▸ Material provided
····················
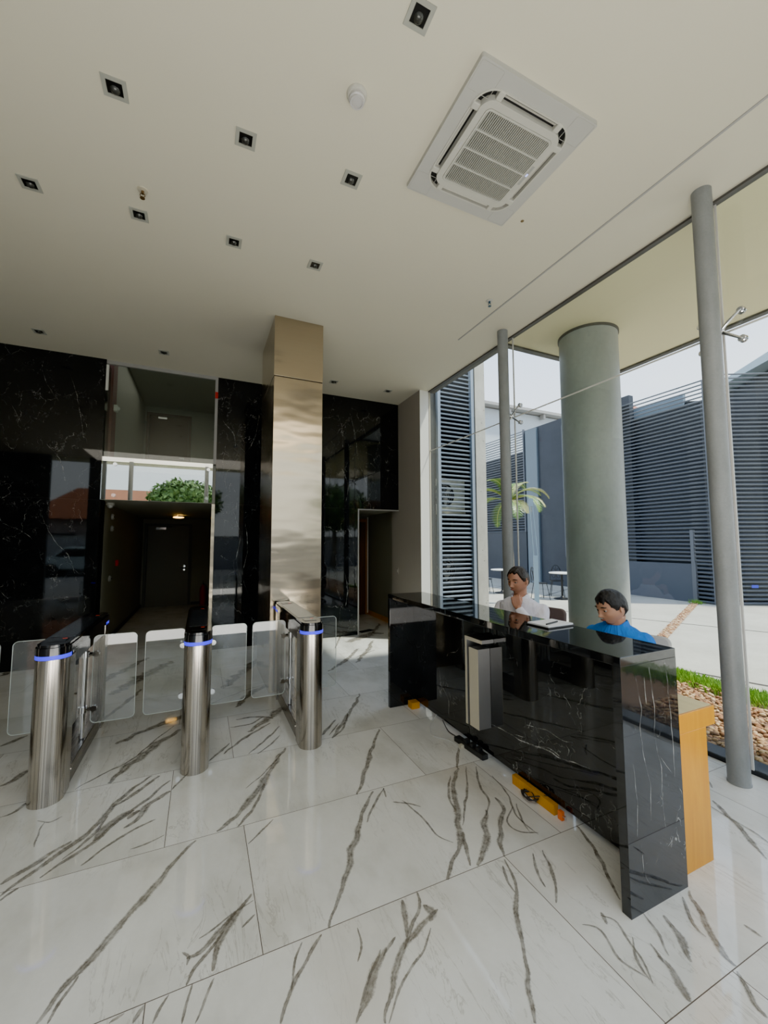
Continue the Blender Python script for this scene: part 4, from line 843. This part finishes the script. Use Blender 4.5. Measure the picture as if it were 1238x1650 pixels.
obj('body',MB().add([(sx,y,z) for y in (-.85,.85) for sx,z in ((-2.1,.35),(-2.1,.8),(-1.3,.95),(-.8,1.42),(.7,1.42),(1.3,.95),(2.1,.85),(2.1,.35))],[tuple(range(8)),tuple(range(15,7,-1))]+[(i,i+8,(i+1)%8+8,(i+1)%8) for i in range(8)]),[plain('car_paint',(.55,.62,.60),.25,0,.03)],t,bevel=.05)
obj('windows',MB().add([(sx,y,z) for y in (-.86,.86) for sx,z in ((-1.15,.97),(-.76,1.34),(.64,1.34),(1.08,.97))],[(0,1,2,3),(7,6,5,4)]),[M_gloss],t)
for x in (-1.3,1.3):
    for y in (-.8,.8): obj('wheel',MB().cyl((x,y-.09,.32),(x,y+.09,.32),.32,24),[M_dk],t,smooth=True)
mb=MB()
for k,z in enumerate((6.6,6.9,7.2,7.6,8.0)): mb.tube([(-20,-11+.2*k,z+.3),(-8,-11+.2*k,z-.25),(4,-11+.2*k,z-.1),(20,-11+.2*k,z+.5)],.025,5)
obj('power_lines',mb,[M_dk],label='dark overhead street cables, mirrored in the mezzanine glass',cat='cables',kind='stuff')
# ------------------------------------------------------------------ people
TS=bpy.data.scenes.new('workbench')
def eval_mesh(mb,voxel,smooth=3,sub=0,name='m'):
    me=mb.mesh(name+'_tmp'); o=bpy.data.objects.new(name+'_tmp',me); TS.collection.objects.link(o)
    r=o.modifiers.new('r','REMESH'); r.mode='VOXEL'; r.voxel_size=voxel; r.use_smooth_shade=True
    if smooth: s_=o.modifiers.new('s','SMOOTH'); s_.iterations=smooth; s_.factor=.5
    
    with bpy.context.temp_override(scene=TS,view_layer=TS.view_layers[0]):
        dg=bpy.context.evaluated_depsgraph_get(); out=bpy.data.meshes.new_from_object(o.evaluated_get(dg))
    out.name=name
    bpy.data.objects.remove(o); out.materials.clear()
    for p in out.polygons: p.use_smooth=True
    return out
def gs(y,z,y0,z0,sy,sz,h): return h*math.exp(-((y-y0)/sy)**2-((z-z0)/sz)**2)
def sst(a,b,x):
    t=max(0,min(1,(x-a)/(b-a))); return t*t*(3-2*t)
def head_pt(d,k=1.0):
    """surface point of a head looking along +x for a unit direction"""
    a,b,c=.098,.079,.116
    x,y,z=a*d.x,b*d.y,c*d.z
    t=sst(0,1,-d.z)
    y*=1-.30*t*t
    if d.x<0: x*=1-.50*sst(.25,1,-d.z)
    else: x*=1+.04*t
    if d.x>0 and d.z<.2: y*=1-.06*d.x
    if d.z>.3: x*=1+.03*(d.z-.3)
    return x,y,z
def head_mesh(mb,M,wide=1.0):
    n,m=120,90; vs=[]
    for i in range(m+1):
        th=PI*i/m
        for j in range(n):
            ph=2*PI*j/n; d=Vector((math.sin(th)*math.cos(ph),math.sin(th)*math.sin(ph),math.cos(th)))
            x,y,z=head_pt(d); y*=wide; f=sst(.1,.55,d.x); dx=0
            ay=abs(y)
            dx+=gs(y,z,0,-.034,.013,.013,.023)+gs(y,z,0,-.012,.009,.024,.012)+gs(ay,z,.014,-.038,.008,.008,.006)
            dx+=gs(ay,z,.031,.002,.017,.011,-.010)+gs(ay,z,.028,.022,.024,.008,.006)+gs(ay,z,.044,-.026,.018,.02,.006)
            dx+=gs(y,z,0,-.0565,.022,.0055,.006)+gs(y,z,0,-.0695,.018,.006,.007)+gs(y,z,0,-.0628,.026,.0025,-.004)+gs(y,z,0,-.098,.02,.016,.010)+gs(y,z,0,-.081,.02,.006,-.003)
            x+=dx*f; vs.append(M@Vector((x,y,z)))
    mb.add(vs,[(i*n+j,(i+1)*n+j,(i+1)*n+(j+1)%n,i*n+(j+1)%n) for i in range(m) for j in range(n)])
    for s in (-1,1):
        E=M@Matrix.Translation((-.006,s*.076*wide,-.006))@Matrix.Rotation(s*.35,4,'Z')@Matrix.Rotation(-.12,4,'Y')
        mb.sph((0,0,0),1,16,12,E@Matrix.Diagonal((.017,.007,.031,1)))
        P=[E@Vector((.017*math.cos(q),s*.008,.031*math.sin(q)*(1 if math.sin(q)>0 else .9))) for q in [(-.9+k*4.6/14) for k in range(15)]]
        mb.tube(P,.0042,6)
def hair_mesh(M,line,thick,seed,wide=1.0,mess=.004):
    n,m=96,34; vs=[]; mb=MB()
    for layer in (1,0):
        for i in range(m+1):
            for j in range(n):
                ph=2*PI*j/n; c=math.cos(ph)
                zm=line(c,abs(math.sin(ph)),ph); thm=math.acos(max(-1,min(1,zm/.116))); th=thm*i/m
                d=Vector((math.sin(th)*c,math.sin(th)*math.sin(ph),math.cos(th))); x,y,z=head_pt(d); y*=wide
                e=1-sst(.86,1.0,i/m); q=Vector((x,y,z)); nn=Vector((d.x/.096,d.y/.075,d.z/.118)).normalized()
                o=(thick*(.25+.75*e)*(1+.5*noise.noise(q*22+Vector((seed,0,0))))+mess*noise.noise(q*60+Vector((0,seed,0)))*e) if layer else -.012
                vs.append(M@(q+nn*o))
    k=(m+1)*n
    f=[(i*n+j,(i+1)*n+j,(i+1)*n+(j+1)%n,i*n+(j+1)%n) for i in range(m) for j in range(n)]
    f+=[tuple(k+q for q in reversed(t_)) for t_ in f[:]]
    f+=[(m*n+j,k+m*n+j,k+m*n+(j+1)%n,m*n+(j+1)%n) for j in range(n)]
    return mb.add(vs,f)
def hand(mb,W,a,nrm,curl,s=1,thumb=(.5,.8,.5),sc=1.0):
    """palm and five fingers rooted at wrist W; a=towards fingers, nrm=palm side, s=thumb side"""
    a=Vector(a).normalized(); nrm=Vector(nrm); nrm=(nrm-a*nrm.dot(a)).normalized(); sd=a.cross(nrm)*s
    W=Vector(W)
    for o in (-.026,-.009,.009,.026): mb.tube([W+sd*o*.6,W+a*.04*sc+sd*o,W+a*.086*sc+sd*o*1.05],[.017,.016,.0125],8)
    for i,L in enumerate((.070,.078,.072,.056)):
        b=W+a*(.084-(.006 if i==3 else 0))*sc+sd*(.030-.0195*i); d=a.copy(); P=[b]; ax=d.cross(nrm)
        for k,(fr,cu) in enumerate(zip((.45,.32,.23),curl)):
            d=(Matrix.Rotation(cu*(1+.05*i),3,ax)@d); P.append(P[-1]+d*L*fr*sc)
        mb.tube(P,[.0100,.0092,.0084,.0066],8); mb.sph(P[-1],.0068,8,6)
    b=W+a*.022+sd*.026; t1=b+(a*thumb[0]+sd*thumb[1]+nrm*thumb[2]).normalized()*.042; t2=t1+(a*.9+sd*.05+nrm*thumb[2]).normalized()*.034; t3=t2+(a*.8-sd*.3+nrm*thumb[2]*.8).normalized()*.026
    mb.tube([b,t1,t2,t3],[.016,.0115,.0105,.008],8); mb.sph(t3,.0082,8,6)
def ell(mb,secs,n=28):
    """loft of horizontal ellipses: (x,y,z,rx,ry)"""
    vs=[];
    for x,y,z,rx,ry in secs:
        for j in range(n): vs.append((x+rx*math.cos(2*PI*j/n),y+ry*math.sin(2*PI*j/n),z))
    k=len(secs); mb.add(vs,[(i*n+j,i*n+(j+1)%n,(i+1)*n+(j+1)%n,(i+1)*n+j) for i in range(k-1) for j in range(n)]+[tuple(range(n))[::-1],tuple(range((k-1)*n,k*n))])
def person(label,loc,rz,head,up,tw,hz,hp,hroll,lean,L,R,skin,hairc,line,hthick,shirt,sleeve,pants,seed,wide=1.0,sy0=0.0,hs=1.0,brow=(.02,.012,.01)):
    """seated figure facing +x; head=(x,y,z) centre, L/R arms = shoulder/elbow/wrist/hand dir/palm normal/curl"""
    t=thing('person',label,'person',loc,rz)
    def tl(z): return lean*(z-.5)
    def torso(mb,g=0,top=1.06):
        S=[(.49,.115,.165),(.56,.12,.17),(.66,.108,.152),(.78,.112,.160),(.88,.118,.175),(.95,.112,.185),(1.0,.095,.175),(1.035,.075,.13),(1.06,.06,.075)]
        dz=head[2]-1.266+up
        ell(mb,[(tl(z),0,z+dz*sst(.55,1.,z),rx+g,ry*tw+g) for z,rx,ry in S if z<=top])
    dz=head[2]-1.266+up
    mb=MB(); torso(mb)
    hd=Matrix.Translation(head)@Matrix.Rotation(hz,4,'Z')@Matrix.Rotation(hp,4,'Y')@Matrix.Rotation(hroll,4,'X')@Matrix.Diagonal((hs,hs,hs,1))
    nb=Vector((tl(1.03),0,1.02+dz)); nt_=hd@Vector((-.022,0,-.065))
    mb.tube([nb,nb*.5+nt_*.5,nt_],[.066,.056,.055],20)
    mb.tube([nt_,hd@Vector((-.02,0,0))],[.055,.05],16)
    head_mesh(mb,hd,wide)
    arms=[]
    for A in (L,R):
        s_,e_,w_=[Vector(p) for p in A[:3]]
        mb.tube([Vector((tl(1.0),s_.y*.55,s_.z-.01)),s_,s_*.5+e_*.5,e_],[.055,.056,.046,.040],14); mb.sph(s_,.056,12,8); mb.sph(e_,.041,12,8)
        mb.tube([e_,e_*.6+w_*.4,w_],[.040,.038,.026],14)
        hand(mb,w_,A[3],A[4],A[5],A[6],A[7] if len(A)>7 else (.5,.8,.5))
    for s in (-1,1):
        hp_,kn,an=Vector((0,s*.09,.54)),Vector((.42,s*.13,.53)),Vector((.40,s*.13,.09))
        mb.tube([hp_,hp_*.4+kn*.6,kn],[.088,.075,.058],16); mb.sph(kn,.058,12,8)
        mb.tube([kn,kn*.6+an*.4,an],[.056,.055,.036],16); mb.tube([an,an+Vector((.06,0,-.04)),an+Vector((.17,0,-.055))],[.038,.036,.026],12)
    body=eval_mesh(mb,.0042,2,name='body'); o=obj('body',body,[skin],t)
    # hair, brows, eyes, lips
    obj('hair',hair_mesh(hd,line,hthick,seed,wide),[hairc],t,smooth=True,auto=90)
    for s in (-1,1):
        mbb=MB(); P=[hd@Vector((.0935-.35*abs(yy-.014)**1.4*1.6-(.010 if yy>.045 else 0),s*yy*wide,.024+.004*math.sin((yy-.012)*70))) for yy in (.012,.022,.032,.042,.050)]
        mbb.tube(P,[.0035,.0048,.0046,.0036,.002],8)
        obj('eyebrow',mbb,[plain('dark_brows',brow,.8)],t,smooth=True)
    for s in (-1,1):
        ep=Vector((.0775,s*.031*wide,.003))
        e=obj('eye',MB().sph(hd@ep,.0115,16,12),[plain('eye_white',(.30,.27,.25),.4)],t,smooth=True)
        gd=(hd.to_3x3()@Vector((1,0,-.25))).normalized()
        obj('iris',MB().sph((hd@ep)+gd*.0064,.0072,12,8),[plain('dark_iris',(.02,.012,.008),.2)],e,smooth=True)
        obj('eyelid',MB().sph(hd@(ep+Vector((.0,0,.0055))),(.0128,.0128,.0085),16,10),[skin],e,smooth=True)
    obj('lips',MB().tube([hd@Vector((.1005-.9*yy*yy*14,yy,-.0628)) for yy in (-.021,-.012,0,.012,.021)],[(.0022,.0022),(.0045,.004),(.0055,.0045),(.0045,.004),(.0022,.0022)],8),[plain('lips_skin',(.27,.085,.06),.5)],t,smooth=True)
    # shirt
    mb=MB(); torso(mb,.012,1.07); n_el=0
    for A in (L,R):
        s_,e_,w_=[Vector(p) for p in A[:3]]
        mb.tube([Vector((tl(1.0),s_.y*.5,s_.z-.012)),s_],[.062,.064],16); mb.sph(s_,.063,14,10)
        if sleeve=='long':
            mb.tube([s_,s_*.6+e_*.4,e_],[.063,.057,.050],16); mb.sph(e_,.050,12,8)
            c_=w_+(e_-w_)*.06
            mb.tube([e_,e_*.5+w_*.5,c_+(e_-w_)*.12,c_+(e_-w_)*.10,c_],[.050,.046,.037,.036,.035],16)
        else: mb.tube([s_,s_*.4+e_*.6],[.064,.060],16)
    sh=eval_mesh(mb,.006,9,name='shirt')
    cs=[v.co.copy() for v in sh.vertices]; ns=[v.normal.copy() for v in sh.vertices]; fl=[]
    for q,nn in zip(cs,ns):
        k_=noise.noise(Vector((q.x*9,q.y*9,q.z*5+seed)))*.6+noise.noise(Vector((q.x*22,q.y*16,q.z*11+seed)))*.4
        fl+=list(q+nn*k_*.010)
    sh.vertices.foreach_set('co',fl); sh.update()
    so=obj('shirt',sh,[shirt],t)
    # collar: stand and fall
    cc=MB(); ring=[]; n=30
    for i in range(n+1):
        ph=.42+(2*PI-.84)*i/n; c_,s_=math.cos(ph),math.sin(ph); fr=sst(.3,1,c_)
        ctr=nb+(nt_-nb)*.25
        for rr,zz in ((.064,.030),(.070,.036),(.074,.034),(.088+.016*fr,-.004-.020*fr),(.086+.016*fr,-.008-.020*fr),(.066,.0)):
            ring.append(Vector((ctr.x+rr*c_*1.0,ctr.y+rr*s_,ctr.z+zz-.030*sst(.2,1,c_)+.004)))
    cc.add(ring,[(i*6+j,i*6+(j+1)%6,(i+1)*6+(j+1)%6,(i+1)*6+j) for i in range(n) for j in range(6)]+[tuple(range(6)),tuple(range(n*6+5,n*6-1,-1))])
    obj('collar',cc,[shirt],so,smooth=True)
    pk=MB(); P=[(tl(z)+{1.03:.078,.97:.112,.90:.128,.80:.128,.70:.124}[z]+.004,0,z+dz*sst(.55,1.,z)) for z in (1.03,.97,.90,.80,.70)]
    pk.tube(P,(.004,.013),8); obj('placket',pk,[shirt],so,smooth=True)
    mb=MB(); ell(mb,[(0,0,.46,.12,.18),(0,0,.56,.135,.185),(tl(.66),0,.66,.122,.168)])
    for s in (-1,1):
        hp_,kn,an=Vector((0,s*.09,.54)),Vector((.42,s*.13,.53)),Vector((.40,s*.13,.13))
        mb.tube([hp_,hp_*.4+kn*.6,kn],[.10,.088,.072],16); mb.sph(kn,.072,12,8); mb.tube([kn,an],[.070,.062],16)
    obj('trousers',eval_mesh(mb,.009,3,name='trousers'),[pants],t)
    for s in (-1,1):
        mb=MB().tube([(.36,s*.13,.06),(.42,s*.13,.06),(.50,s*.13,.05),(.60,s*.13,.035)],[.045,.052,.048,.032],14).box((.32,s*.13-.045,0),(.62,s*.13+.045,.02))
        obj('shoe',eval_mesh(mb,.008,3,name='shoe'),[M_gloss],t)
    return t,hd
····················
▸ Required work
Return only the lines from the start of the data through the line that contains "if smooth: s_=o.modifiers.new('s','SMOOTH');", please, copying them exactly and omitting all pictures.

▸ Problem solution
Continue the Blender Python script for this scene: part 4, from line 843. This part finishes the script. Use Blender 4.5. Measure the picture as if it were 1238x1650 pixels.
obj('body',MB().add([(sx,y,z) for y in (-.85,.85) for sx,z in ((-2.1,.35),(-2.1,.8),(-1.3,.95),(-.8,1.42),(.7,1.42),(1.3,.95),(2.1,.85),(2.1,.35))],[tuple(range(8)),tuple(range(15,7,-1))]+[(i,i+8,(i+1)%8+8,(i+1)%8) for i in range(8)]),[plain('car_paint',(.55,.62,.60),.25,0,.03)],t,bevel=.05)
obj('windows',MB().add([(sx,y,z) for y in (-.86,.86) for sx,z in ((-1.15,.97),(-.76,1.34),(.64,1.34),(1.08,.97))],[(0,1,2,3),(7,6,5,4)]),[M_gloss],t)
for x in (-1.3,1.3):
    for y in (-.8,.8): obj('wheel',MB().cyl((x,y-.09,.32),(x,y+.09,.32),.32,24),[M_dk],t,smooth=True)
mb=MB()
for k,z in enumerate((6.6,6.9,7.2,7.6,8.0)): mb.tube([(-20,-11+.2*k,z+.3),(-8,-11+.2*k,z-.25),(4,-11+.2*k,z-.1),(20,-11+.2*k,z+.5)],.025,5)
obj('power_lines',mb,[M_dk],label='dark overhead street cables, mirrored in the mezzanine glass',cat='cables',kind='stuff')
# ------------------------------------------------------------------ people
TS=bpy.data.scenes.new('workbench')
def eval_mesh(mb,voxel,smooth=3,sub=0,name='m'):
    me=mb.mesh(name+'_tmp'); o=bpy.data.objects.new(name+'_tmp',me); TS.collection.objects.link(o)
    r=o.modifiers.new('r','REMESH'); r.mode='VOXEL'; r.voxel_size=voxel; r.use_smooth_shade=True
    if smooth: s_=o.modifiers.new('s','SMOOTH'); s_.iterations=smooth; s_.factor=.5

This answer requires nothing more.